* Requirement *
Retype the records below from their first line through the line holding "from mathutils import Vector, Matrix", including both ends and no pictures.

-- Data provided start --

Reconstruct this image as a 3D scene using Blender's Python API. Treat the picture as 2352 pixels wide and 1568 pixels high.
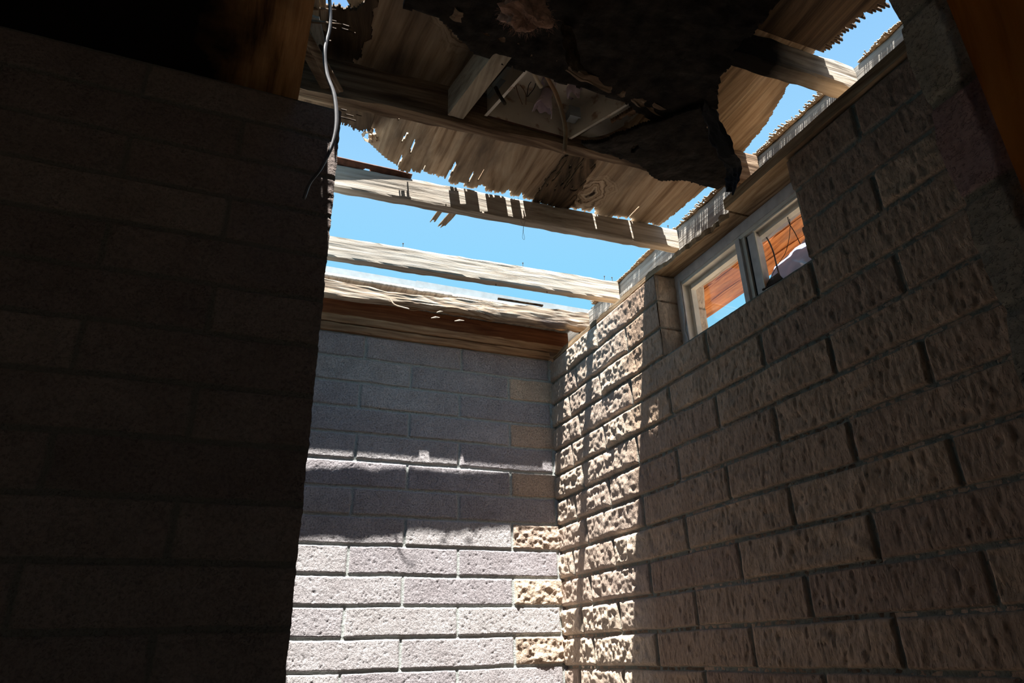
import bpy, math, random
import numpy as np
from mathutils import Vector, Matrix

# ------------------------------------------------------------------ camera, sky, sun, exposure
H0 = 1.25                       # eye height above the floor; build coordinates have the eye at z = 0
for o in list(bpy.data.objects): bpy.data.objects.remove(o)
C = bpy.data.collections.new('ruin'); bpy.context.scene.collection.children.link(C)
sc = bpy.context.scene
CR = np.array([[0.92609637, -0.37648133, -0.02464403],
               [0.1342452, 0.38986151, -0.9110358],
               [0.35259573, 0.8403986, 0.41159014]])   # rows: right, down, forward
cam = bpy.data.cameras.new('camera'); cam.lens = 24.235; cam.sensor_width = 36; cam.clip_start = 0.02
co = bpy.data.objects.new('camera', cam); C.objects.link(co)
r_, d_, f_ = CR
co.matrix_world = Matrix(((r_[0], -d_[0], -f_[0], 0), (r_[1], -d_[1], -f_[1], 0), (r_[2], -d_[2], -f_[2], H0), (0, 0, 0, 1)))
sc.camera = co
sc.view_settings.view_transform = 'Standard'; sc.view_settings.look = 'None'
sc.view_settings.gamma = 1; sc.view_settings.use_curve_mapping = False
sc.view_settings.exposure = 0.0

w = bpy.data.worlds.new('sky'); sc.world = w; w.use_nodes = True
nt = w.node_tree; bgn = nt.nodes['Background']
tc = nt.nodes.new('ShaderNodeTexCoord'); sx = nt.nodes.new('ShaderNodeSeparateXYZ')
rp = nt.nodes.new('ShaderNodeValToRGB')
nt.links.new(tc.outputs['Generated'], sx.inputs[0]); nt.links.new(sx.outputs['Z'], rp.inputs['Fac'])
nt.links.new(rp.outputs['Color'], bgn.inputs['Color']); bgn.inputs['Strength'].default_value = 1.0
e = rp.color_ramp.elements
e[0].position = 0.0; e[0].color = (0.30, 0.70, 0.95, 1)
e[1].position = 1.0; e[1].color = (0.14, 0.33, 0.82, 1)
n = e.new(0.45); n.color = (0.27, 0.70, 1.0, 1)
n = e.new(0.62); n.color = (0.33, 0.67, 1.0, 1)
n = e.new(0.80); n.color = (0.27, 0.53, 0.97, 1)

SUN = Vector((0.13, 0.238, -1.0))
sl = bpy.data.lights.new('sun', 'SUN'); sl.energy = 26.0; sl.angle = math.radians(0.53); sl.color = (1.0, 0.97, 0.91)
so = bpy.data.objects.new('sun', sl); C.objects.link(so)
so.rotation_euler = SUN.to_track_quat('-Z', 'Y').to_euler(); so.location = (0, 0, 6)

# ------------------------------------------------------------------ geometry helpers
f_px = 24.235 * 2352 / 36
def at(x, y, ax, v):            # photo pixel -> point on the plane ax = v
    d = CR.T @ np.array([x - 1176.0, y - 784.0, f_px]); i = 'xyz'.index(ax)
    return d * (v / d[i])

rs = np.random.RandomState(7)
PERM = rs.permutation(4096).astype(np.int64); VAL = rs.rand(4096) * 2 - 1
def hsh(i, j, k): return VAL[PERM[(PERM[(PERM[i & 4095] + j) & 4095] + k) & 4095]]
def vn(x, y, z=0.0):            # smooth value noise, -1..1
    x, y, z = np.broadcast_arrays(np.asarray(x, float), np.asarray(y, float), np.asarray(z, float))
    xi = np.floor(x).astype(np.int64); yi = np.floor(y).astype(np.int64); zi = np.floor(z).astype(np.int64)
    fx = x - xi; fy = y - yi; fz = z - zi
    fx = fx * fx * (3 - 2 * fx); fy = fy * fy * (3 - 2 * fy); fz = fz * fz * (3 - 2 * fz)
    def L(a, b, t): return a + (b - a) * t
    return L(L(L(hsh(xi, yi, zi), hsh(xi + 1, yi, zi), fx), L(hsh(xi, yi + 1, zi), hsh(xi + 1, yi + 1, zi), fx), fy),
             L(L(hsh(xi, yi, zi + 1), hsh(xi + 1, yi, zi + 1), fx), L(hsh(xi, yi + 1, zi + 1), hsh(xi + 1, yi + 1, zi + 1), fx), fy), fz)
def fbm(x, y, z=0.0, o=4):
    s = 0; a = 1.0; t = 0
    for i in range(o):
        s = s + a * vn(np.asarray(x) * 2 ** i + 17 * i, np.asarray(y) * 2 ** i + 5 * i, np.asarray(z) * 2 ** i + 31 * i); t += a; a *= 0.5
    return s / t
def sst(a, b, x):
    t = np.clip((x - a) / (b - a), 0, 1); return t * t * (3 - 2 * t)

ORG = {}
def setp(o, label=None, cat=None, group=None, kind=None):
    for k, v in (('label', label), ('category', cat), ('group', group), ('kind', kind)):
        if v: o[k] = v
    return o
def empty(name, org, **p):
    o = bpy.data.objects.new(name, None); C.objects.link(o); o.empty_display_size = 0.05
    o.location = (org[0], org[1], org[2] + H0); ORG[o.name] = tuple(org)
    return setp(o, **p)
def mk(name, V, F, mat, parent=None, smooth=False, attr=None, **p):
    V = np.asarray(V, float).reshape(-1, 3)
    org = ((V[:, 0].min() + V[:, 0].max()) / 2, (V[:, 1].min() + V[:, 1].max()) / 2, V[:, 2].min())
    me = bpy.data.meshes.new(name); VL = V - np.array(org)
    if isinstance(F, np.ndarray):
        n = len(F); me.vertices.add(len(VL)); me.vertices.foreach_set('co', VL.astype(np.float32).ravel())
        me.loops.add(n * 4); me.loops.foreach_set('vertex_index', F.astype(np.int32).ravel())
        me.polygons.add(n); me.polygons.foreach_set('loop_start', np.arange(0, n * 4, 4, dtype=np.int32))
        me.update(calc_edges=True); me.validate()
    else:
        me.from_pydata([tuple(v) for v in VL], [], [tuple(f) for f in F]); me.update()
    if smooth: me.polygons.foreach_set('use_smooth', [True] * len(me.polygons))
    me.materials.append(mat)
    if attr is not None:
        a = me.color_attributes.new('blk', 'FLOAT_COLOR', 'POINT'); a.data.foreach_set('color', attr.astype(np.float32).ravel())
    o = bpy.data.objects.new(name, me); C.objects.link(o); ORG[o.name] = org
    if parent is not None:
        po = ORG[parent.name]; o.parent = parent; o.location = (org[0] - po[0], org[1] - po[1], org[2] - po[2])
    else: o.location = (org[0], org[1], org[2] + H0)
    return setp(o, **p)

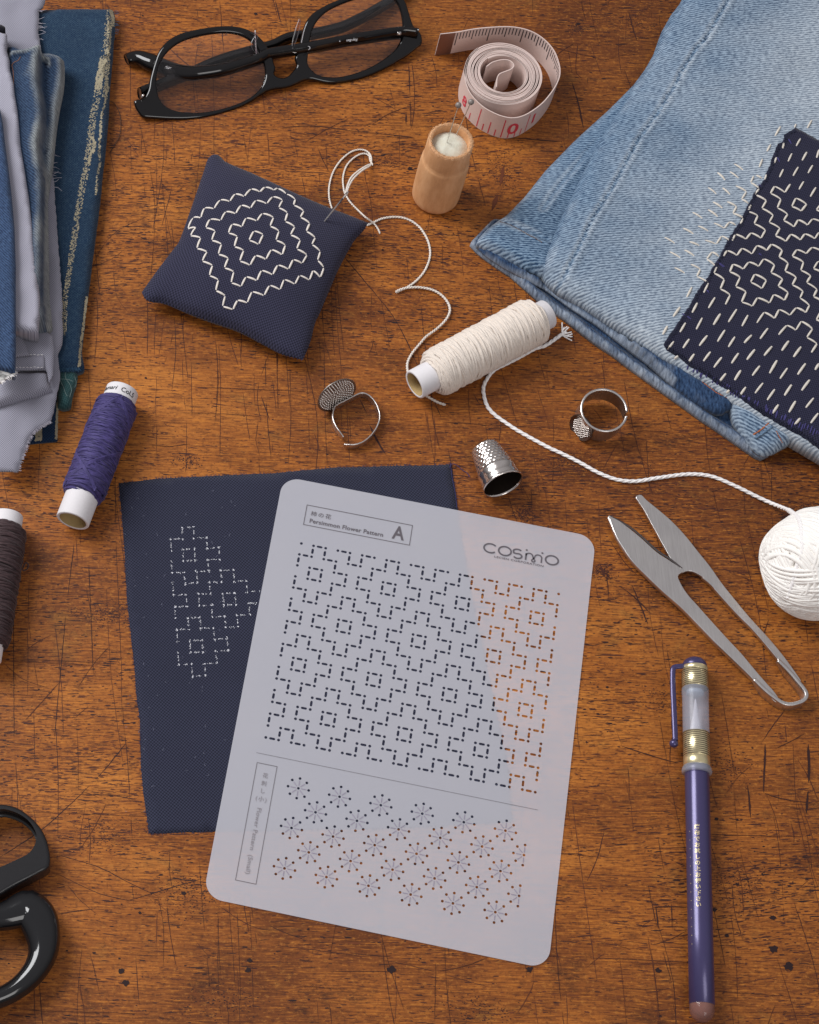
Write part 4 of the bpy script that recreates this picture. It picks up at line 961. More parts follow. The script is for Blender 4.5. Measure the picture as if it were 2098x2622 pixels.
# metal tip
def along(path, s0, s1, z0, z1, off, wd=None, mb=None, mi=0):
    """rectangle printed on the band between arc lengths"""
    L = 0; P0 = []
    for i in range(len(path) - 1):
        a, b = path[i], path[i + 1]; l = (b - a).length
        if L + l >= s0 and L <= s1:
            t0 = max(0, (s0 - L) / l); t1 = min(1, (s1 - L) / l); nn = Vector((-(b - a).y, (b - a).x, 0)).normalized() * off
            if not P0: P0.append(a.lerp(b, t0) + nn)
            P0.append(a.lerp(b, t1) + nn)
        L += l
    vs = []; fs = []
    for p in P0: vs += [(p.x, p.y, z0), (p.x, p.y, z1)]
    for i in range(len(P0) - 1): fs.append((2 * i, 2 * i + 2, 2 * i + 3, 2 * i + 1))
    mb.add(vs, fs, mi)
tipm = MB()
for off in (.033, -.033): along(osp, 0, .72, -.0, TH + .012, off, mb=tipm)
tipm.add([(osp[0].x, osp[0].y, z_) for z_ in (0, 1)], [])
o_ = tipm.build('metal_tip', [plain('brushed_brown_metal', S(150, 122, 112), .35, .8)], tp, False)
mb = MB()
# path runs left->right along the back, so its inner side (towards the viewer) is the right side: offset negative
s_ = .80; k = 0
while s_ < 9.4:
    long_ = (k % 10 == 0); mid_ = (k % 5 == 0)
    h = .85 if long_ else (.62 if mid_ else .45)
    along(osp, s_, s_ + .045, TH - .06 - h * 1.0, TH - .06, -.027, mb=mb); s_ += .155; k += 1
mb.build('black_ticks', [M_TBLK], olp, False)
mb = MB(); Ltot = sum((b - a).length for a, b in zip(osp, osp[1:])); s_ = 9.7; k = 0
while s_ < Ltot - 2.2:
    h = 1.25 if k % 4 == 0 else (.8 if k % 2 == 0 else .45)
    along(osp, s_, s_ + .05, .06, .06 + h, .027, mb=mb); s_ += .30 if s_ < 12 else .5; k += 1
mb.build('red_ticks', [M_TRED], olp, False)
def on_band(s0, off):
    L = 0
    for a, b in zip(osp, osp[1:]):
        l = (b - a).length
        if L + l > s0: return a.lerp(b, (s0 - L) / l), (b - a).normalized()
        L += l
# numbers on the front of the loop
best = min(range(len(osp)), key=lambda i: (osp[i] - P(*q8([(905, 1080)])[0], .8)).length)
def num(txt, idx, size, z0, rot=0):
    p = osp[idx]; t_ = (osp[idx + 1] - osp[idx - 1]).normalized(); e1 = -t_; n_ = Vector((e1.y, -e1.x, 0)); M = Matrix((e1, Vector((0, 0, 1)), n_)).transposed().to_4x4(); M.translation = p + n_ * .03 + Vector((0, 0, z0))
    return text_mesh('printed_number', txt, size, M_TRED, M @ Matrix.Rotation(rot, 4, 'Z'), olp, bold=.02, align='CENTER')
num('0', best, 1.05, .35, 0); num('1', max(best - 14, 1), .9, .45); 
bl = min(range(len(osp)), key=lambda i: (osp[i] - P(*q8([(420, 830)])[0], .8)).length)
num('8', min(bl, len(osp) - 3), .8, .4)

# ------------------------------------------------------------------ wooden needle case with wadding and two pins
c0 = P(1114, 503, 0); tilt = Vector((.02, .03, 1)).normalized()
bt = P(*q8([(270, 1210)])[0], 0)
nc = empty('needle_case', (c0.x, c0.y, 0), 'small turned wooden needle case, open and filled with white wadding', 'needle case')
def casemat():
    t = NT('turned_light_wood'); c = t.coord(scale=(1, 1, .3)); n1 = t.noise(c, 2.2, 5, .7); n2 = t.noise(t.coord(), 30, 2)
    col = t.ramp(n1, [(.3, S(190, 136, 92)), (.5, S(210, 156, 110)), (.7, S(222, 174, 130))]); col = t.mix(t.math('MULTIPLY', n2, .2), col, S(226, 184, 142))
    t.set(col=col, rough=.5, spec=.3); t.bump(n2, .2, .01); return t.m
R_ = 1.06; H_ = 4.1
mb = MB()
lathe(mb, [(0, 0), (R_ * .80, .0), (R_ * .93, .06), (R_ * .985, .2), (R_ * 1.0, .42), (R_ * 1.01, 1.6), (R_ * 1.0, 2.45), (R_ * .985, 2.72), (R_ * .965, 2.84), (R_ * .94, 2.88), (R_ * .945, 2.92), (R_ * .925, 2.97), (R_ * .93, 3.03), (R_ * .93, 3.5), (R_ * .925, 3.85), (R_ * .90, 4.02), (R_ * .86, H_), (R_ * .78, 4.07), (R_ * .75, 3.95), (R_ * .74, 3.4), (R_ * .74, 2.9), (0, 2.9)],
      (c0.x, c0.y, 0), (0, 0, 1), 64)
cbd = mb.build('case_body', [casemat()], nc)
def fluff():
    t = NT('white_wadding'); c = t.coord(); t.set(col=t.mix(t.noise(c, 6, 4), S(200, 194, 172), S(228, 226, 212)), rough=1, spec=0, sheen=.5); t.bump(t.noise(c, 16, 5, .7), .6, .05); return t.m
mb = MB(); vs = [(c0.x, c0.y, H_ - .22)]; fs = []
for i in range(1, 9):
    for k in range(32):
        a = 2 * math.pi * k / 32; r = .745 * R_ * i / 8; vs.append((c0.x + r * math.cos(a), c0.y + r * math.sin(a), H_ - .22 - .25 * (i / 8) ** 3 + float(.035 * vnoise(r * math.cos(a), r * math.sin(a), 4, 3))))
fs = [(0, 1 + k, 1 + (k + 1) % 32) for k in range(32)]
for i in range(7):
    for k in range(32): l = (k + 1) % 32; fs.append((1 + i * 32 + k, 1 + (i + 1) * 32 + k, 1 + (i + 1) * 32 + l, 1 + i * 32 + l))
mb.add(vs, fs); mb.build('wadding', [fluff()], nc)
mb = MB()
for i in range(1100): # rough furry rim
    a = rnd.uniform(0, 6.283); r = R_ * rnd.uniform(.76, .93); z_ = H_ - max(0, (r / R_ - .86)) * 1.0 - max(0, (.80 - r / R_)) * .6
    p = Vector((c0.x + r * math.cos(a), c0.y + r * math.sin(a), z_ - .01)); d = Vector((rnd.gauss(0, 1), rnd.gauss(0, 1), rnd.uniform(.2, 1.2))).normalized() * rnd.uniform(.02, .05)
    tube(mb, [p, p + d], [.012, .005], 4, caps=False)
mb.build('rough_rim', [plain('pale_wood_fibre', S(226, 184, 142), .8)], cbd)
M_PIN = plain('steel_wire', S(226, 222, 218), .25, .9)
for (hx, hy), (bx_, by_), lab, hz in (((363, 880), (245, 1262), 'straight pin with grey ball head, the lower and left one in the needle case', 6.6), ((488, 850), (345, 1165), 'straight pin with grey ball head, the right one in the needle case', 6.7)):
    b_ = P(*q8([(bx_, by_)])[0], H_ - .3); h_ = P(*q8([(hx, hy)])[0], hz)
    pn = empty('pin', b_, lab, 'pin', 'pins in the needle case')
    mb = MB(); d = (h_ - b_).normalized(); tube(mb, [b_ - d * .35, b_ - d * .1, h_], [.006, .022, .022], 8); mb.build('shaft', [M_PIN], pn)
    mb = MB(); lathe(mb, [(0.0001, -.13), (.07, -.11), (.115, -.06), (.13, 0), (.115, .06), (.07, .11), (.0001, .13)], h_, d, 24); mb.build('head', [glossy('grey_glass_bead', S(134, 124, 118), .35)], pn)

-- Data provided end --

* Result for this exercise *
Reconstruct this image as a 3D scene using Blender's Python API. Treat the picture as 2352 pixels wide and 1568 pixels high.
import bpy, math, random
import numpy as np
from mathutils import Vector, Matrix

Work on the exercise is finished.